Of all the things to get peeved about, you wouldn't think commercials would be one of them. In spite of avoiding commercials by cutting the cable cord, I have found myself employed at a place that runs ESPN 24/7. While it's not as bad as commercials on
Fox News, certain commercials have begun to irk me for reasons that only a software guy can understand. In general, I believe this revulsion can teach us how to test user experiences.
To start, allow me present two exhibits:
Jillian Michaels for Nordic-track and
Trivago Guy for Trivago. Have you watched them? Good. Are ads for them already populating your sidebar? Allow me to apologize. So, did anything bother you?
Now, here is a second exhibit:
Fiddler on the Roof. I'm sorry if I ruin this for you, but the fiddler is not actually playing his instrument. In high school, I saw this movie once in class, and again after I spent a year in orchestra. The second time through, I knew as little about playing the violin as one can, and it still bothered me that the fiddler wasn't successfully playing in sync with the music. The distraction caused by bad miming is well documented. Recent Amazon series
Mozart in the Jungle has it.
Other movies aren't immune either. Even a
talented musician can be affected by it without equal attention to production (try not to notice the out-of-sync miming and white truck in the background 52 seconds in). The core problem is that you need to train someone who is good at acting to fake a highly skilled activity convincingly enough to keep the audience's focus. If the audience knows even a little, their belief is unsuspended, and you can lose all credibility.
Normally, this is fine. in a two hour film or season of a television show, the viewer is pulled in by the drama. The story isn't about how well the artist can play the violin; it is about the character's story. Also, most directors can rely on the majority of their audiences not knowing what skilled activities like
playing the violin and
hacking actually look like.
Camera tricks can make some instruments easier to fake than others. Furthermore, some miming has
become acceptable and celebrated through
parody. We know it's hard to convey on film. Should that mean we don't tell this story?

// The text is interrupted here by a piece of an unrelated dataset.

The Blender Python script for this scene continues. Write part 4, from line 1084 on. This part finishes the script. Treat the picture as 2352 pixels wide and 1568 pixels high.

Unfortunately, there is a class of film that cannot rely on the social contract to ignore non-experts acting out difficult skills. Its short format leaves no time to pull a person back in after having been jarred from their witless stupor. What pitiless medium is this? Commercials. In 30 seconds or less, the
disingenuous spokesman is called out. The thankless medium that pays for most of our entertainment is reviled for
cheesy effects,
leaps of credulity, and now one more heresy: poorly mimed user interfaces.
Let's return to our exhibits, shall we? Nordic-track wants to sell us another piece of exercise equipment that we will only use as long as we are paying for it. To do this, they've strapped on a touchscreen to navigate workouts. What does Jillian Michaels use to navigate? Two fingers, and she watches the screen as she swipes left. Thinking back to your own interactions with iPads, touchscreen kiosks and mobile phones, when have you ever watched the old screen disappear? And when have two fingers ever been used to navigate a touchscreen?
The second is Trivago Guy. Not only has he
drawn attention for being creepy, but his ham-handed interaction with the user interface makes me cringe. Poking at points on a calendar, full-handed presses of the Search button, and similar miming make me look up from my desk and gag. Similar interactions with after-effects like those in the
Endurance Extended Warranty commercial make me wonder if anyone thought to proof the commercial before buying ad spots day after day, year after year. An alternative explanation would be that the producers honestly think this is the way people interact with computers. Either one disarms the viewer and places the product as unfavorable in their eyes.
I would like to propose that each of the above cases can be grouped together as potential examples of the
Uncanny Valley. As a movie viewer familiar with how a violin is played, I connect notes and the movement of bow in a way that the uninitiated cannot. I reject the characterization as invalid for a brief period, but my emotions pull me back in with other human interactions elicited by the actor's performance. For these commercials, this does not happen. The terrible user interface interactions remove focus from the message of the commercial, and it is judged as unfit just long enough that I reject the product on offer. Worse, subsequent viewings reinforce my first impressions.
Generalized lessons in the User Experience design space are many. After testing a new user interface, I have found it helpful to let the uninitiated take it for a spin. While I have been long-desensitized to bad interaction by other considerations ("It actually works once you get used to it!" being one, "I just want to be done with this." being another), initiates see the unnatural interaction, and one can read the revulsion in their face even when they don't come right out and say it. This commercial for the new product is a failure, and I don't wait around to see them lulled into the same sense of security. It stinks, they know it, and now I do to. While users might not be
expected to use a new interface right away, something that is counter-intuitive from the start should be avoided. Depending on the medium, counter-intuitive steps can be overcome, but not without good decisions elsewhere to draw the user back in.